From 2003 - http://pbadupws.nrc.gov/docs/ML0324/ML032450542.pdf

I know that there has been an industry program on EDG maintenance and reliability.

Example SER for Watts Bar - http://pbadupws.nrc.gov/docs/ML0732/ML073200315.pdf
I believe they re-evaluated based on Fukushima.

 

[NUCENG]

As far as I know, last year the NRC required all stations to review their programs/procedures for addressing SBO and LOOP. The utilities with which I interface were proactive and immediately established review teams within a few days of the Fukushima event, and they asked themselves if it (combined natural events of extraordinary nature) could happen to them and how would they respond.
http://www.nrc.gov/reading-rm/doc-c...lides/2011/20110428/staff-slides-20110428.pdf

From 2003 - http://pbadupws.nrc.gov/docs/ML0324/ML032450542.pdf

I know that there has been an industry program on EDG maintenance and reliability.

Example SER for Watts Bar - http://pbadupws.nrc.gov/docs/ML0732/ML073200315.pdf
I believe they re-evaluated based on Fukushima.

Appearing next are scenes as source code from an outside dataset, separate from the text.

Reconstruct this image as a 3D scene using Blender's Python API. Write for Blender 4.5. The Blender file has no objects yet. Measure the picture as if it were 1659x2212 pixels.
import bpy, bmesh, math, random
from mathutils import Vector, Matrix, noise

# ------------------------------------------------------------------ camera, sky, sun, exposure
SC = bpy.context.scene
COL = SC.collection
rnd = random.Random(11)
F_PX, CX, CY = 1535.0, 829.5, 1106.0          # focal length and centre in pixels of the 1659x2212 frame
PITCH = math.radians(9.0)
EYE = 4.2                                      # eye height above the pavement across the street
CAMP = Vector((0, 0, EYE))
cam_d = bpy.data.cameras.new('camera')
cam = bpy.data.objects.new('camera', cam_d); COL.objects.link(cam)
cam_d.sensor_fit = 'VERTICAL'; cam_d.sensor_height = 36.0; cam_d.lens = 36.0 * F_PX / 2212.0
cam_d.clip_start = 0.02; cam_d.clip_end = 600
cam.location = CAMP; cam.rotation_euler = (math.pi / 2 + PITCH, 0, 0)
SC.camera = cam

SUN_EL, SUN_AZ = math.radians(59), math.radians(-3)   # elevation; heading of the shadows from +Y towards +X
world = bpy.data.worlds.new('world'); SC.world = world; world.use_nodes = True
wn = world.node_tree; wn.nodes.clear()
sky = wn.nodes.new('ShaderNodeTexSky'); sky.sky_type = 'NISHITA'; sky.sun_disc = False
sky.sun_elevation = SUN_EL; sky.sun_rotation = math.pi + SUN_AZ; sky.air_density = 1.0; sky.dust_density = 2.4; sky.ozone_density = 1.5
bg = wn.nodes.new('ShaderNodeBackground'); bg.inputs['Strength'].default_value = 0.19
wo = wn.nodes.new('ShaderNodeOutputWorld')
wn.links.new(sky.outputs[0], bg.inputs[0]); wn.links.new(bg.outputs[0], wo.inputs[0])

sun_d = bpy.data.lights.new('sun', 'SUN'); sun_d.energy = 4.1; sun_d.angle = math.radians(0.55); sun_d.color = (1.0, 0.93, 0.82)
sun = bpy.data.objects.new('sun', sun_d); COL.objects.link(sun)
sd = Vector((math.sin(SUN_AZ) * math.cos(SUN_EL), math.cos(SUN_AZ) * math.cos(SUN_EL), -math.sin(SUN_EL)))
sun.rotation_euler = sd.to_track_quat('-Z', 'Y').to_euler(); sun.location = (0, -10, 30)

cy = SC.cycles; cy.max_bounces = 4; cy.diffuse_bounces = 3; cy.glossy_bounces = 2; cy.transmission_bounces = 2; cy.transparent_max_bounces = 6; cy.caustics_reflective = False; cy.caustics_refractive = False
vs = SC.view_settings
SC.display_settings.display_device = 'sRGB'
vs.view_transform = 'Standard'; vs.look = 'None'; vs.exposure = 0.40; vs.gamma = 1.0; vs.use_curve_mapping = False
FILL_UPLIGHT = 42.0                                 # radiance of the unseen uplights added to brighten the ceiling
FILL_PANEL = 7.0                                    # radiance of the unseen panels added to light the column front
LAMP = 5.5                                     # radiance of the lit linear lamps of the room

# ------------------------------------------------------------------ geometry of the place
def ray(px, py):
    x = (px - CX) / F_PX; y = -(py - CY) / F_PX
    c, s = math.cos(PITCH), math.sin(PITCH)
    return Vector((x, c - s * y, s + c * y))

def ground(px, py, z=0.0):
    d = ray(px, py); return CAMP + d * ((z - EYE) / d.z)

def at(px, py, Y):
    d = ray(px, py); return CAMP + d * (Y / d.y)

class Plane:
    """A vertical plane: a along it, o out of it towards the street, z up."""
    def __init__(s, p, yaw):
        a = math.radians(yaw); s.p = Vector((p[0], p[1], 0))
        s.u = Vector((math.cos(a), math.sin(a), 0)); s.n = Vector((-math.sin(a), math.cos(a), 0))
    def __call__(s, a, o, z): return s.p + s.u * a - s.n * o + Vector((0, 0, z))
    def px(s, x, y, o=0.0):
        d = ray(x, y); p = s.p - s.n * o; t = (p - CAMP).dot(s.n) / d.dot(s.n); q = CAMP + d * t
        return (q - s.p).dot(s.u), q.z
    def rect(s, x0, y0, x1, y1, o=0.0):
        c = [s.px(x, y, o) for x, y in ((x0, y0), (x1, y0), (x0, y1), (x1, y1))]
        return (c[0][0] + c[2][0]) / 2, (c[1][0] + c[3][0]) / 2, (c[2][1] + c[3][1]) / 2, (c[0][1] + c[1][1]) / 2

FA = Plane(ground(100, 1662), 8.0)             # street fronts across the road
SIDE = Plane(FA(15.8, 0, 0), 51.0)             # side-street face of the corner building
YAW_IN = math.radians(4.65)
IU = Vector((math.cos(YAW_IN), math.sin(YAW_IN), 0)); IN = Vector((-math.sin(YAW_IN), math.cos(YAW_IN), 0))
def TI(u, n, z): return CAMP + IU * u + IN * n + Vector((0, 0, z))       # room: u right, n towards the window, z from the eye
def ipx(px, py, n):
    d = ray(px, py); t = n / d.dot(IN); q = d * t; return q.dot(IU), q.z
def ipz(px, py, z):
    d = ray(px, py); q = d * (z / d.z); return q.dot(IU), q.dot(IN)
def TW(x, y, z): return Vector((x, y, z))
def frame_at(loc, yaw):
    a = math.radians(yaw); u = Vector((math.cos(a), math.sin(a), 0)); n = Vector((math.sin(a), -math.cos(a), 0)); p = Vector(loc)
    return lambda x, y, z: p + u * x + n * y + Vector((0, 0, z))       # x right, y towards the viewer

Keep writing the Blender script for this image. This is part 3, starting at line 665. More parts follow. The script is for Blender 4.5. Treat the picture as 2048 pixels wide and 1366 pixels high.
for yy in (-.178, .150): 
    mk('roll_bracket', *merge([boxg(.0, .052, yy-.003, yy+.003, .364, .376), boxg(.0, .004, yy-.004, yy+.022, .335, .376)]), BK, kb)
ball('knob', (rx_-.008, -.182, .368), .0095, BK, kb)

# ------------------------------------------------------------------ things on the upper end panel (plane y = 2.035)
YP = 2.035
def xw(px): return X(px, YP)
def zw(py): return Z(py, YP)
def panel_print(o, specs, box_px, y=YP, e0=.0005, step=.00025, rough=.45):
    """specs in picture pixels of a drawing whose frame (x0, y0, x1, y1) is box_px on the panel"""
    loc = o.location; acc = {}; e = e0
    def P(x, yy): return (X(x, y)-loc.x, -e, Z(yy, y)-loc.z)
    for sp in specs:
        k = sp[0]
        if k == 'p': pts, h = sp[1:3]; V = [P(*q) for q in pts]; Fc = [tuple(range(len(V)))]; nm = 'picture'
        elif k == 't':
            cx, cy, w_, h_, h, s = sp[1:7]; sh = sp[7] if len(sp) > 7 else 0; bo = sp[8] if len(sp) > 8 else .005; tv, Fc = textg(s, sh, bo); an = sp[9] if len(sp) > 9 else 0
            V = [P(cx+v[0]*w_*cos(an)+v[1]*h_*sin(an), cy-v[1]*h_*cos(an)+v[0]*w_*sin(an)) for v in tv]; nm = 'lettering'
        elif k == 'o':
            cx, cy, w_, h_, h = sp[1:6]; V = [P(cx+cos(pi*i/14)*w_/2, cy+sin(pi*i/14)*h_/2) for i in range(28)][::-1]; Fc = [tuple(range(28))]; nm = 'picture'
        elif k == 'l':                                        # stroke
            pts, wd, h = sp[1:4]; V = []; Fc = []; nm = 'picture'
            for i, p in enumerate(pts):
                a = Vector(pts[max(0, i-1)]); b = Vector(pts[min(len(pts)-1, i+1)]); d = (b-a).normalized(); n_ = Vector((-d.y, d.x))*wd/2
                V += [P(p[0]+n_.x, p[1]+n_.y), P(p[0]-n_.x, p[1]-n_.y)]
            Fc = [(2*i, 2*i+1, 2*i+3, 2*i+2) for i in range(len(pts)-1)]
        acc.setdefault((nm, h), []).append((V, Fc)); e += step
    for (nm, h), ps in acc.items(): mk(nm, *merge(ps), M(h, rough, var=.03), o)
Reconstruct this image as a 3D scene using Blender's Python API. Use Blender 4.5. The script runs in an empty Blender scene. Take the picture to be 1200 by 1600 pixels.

Thanks. I hadn't considered the PWR TD AFW pump as a single point of failure before. I am certain that the PWR community hasn't been ignoring the Fukushima accidents, but I have been focused on BWR specifics for the last year and this just struck a chord today. It helps kickstart a broader perspective. In this case, it was a fairly light kick.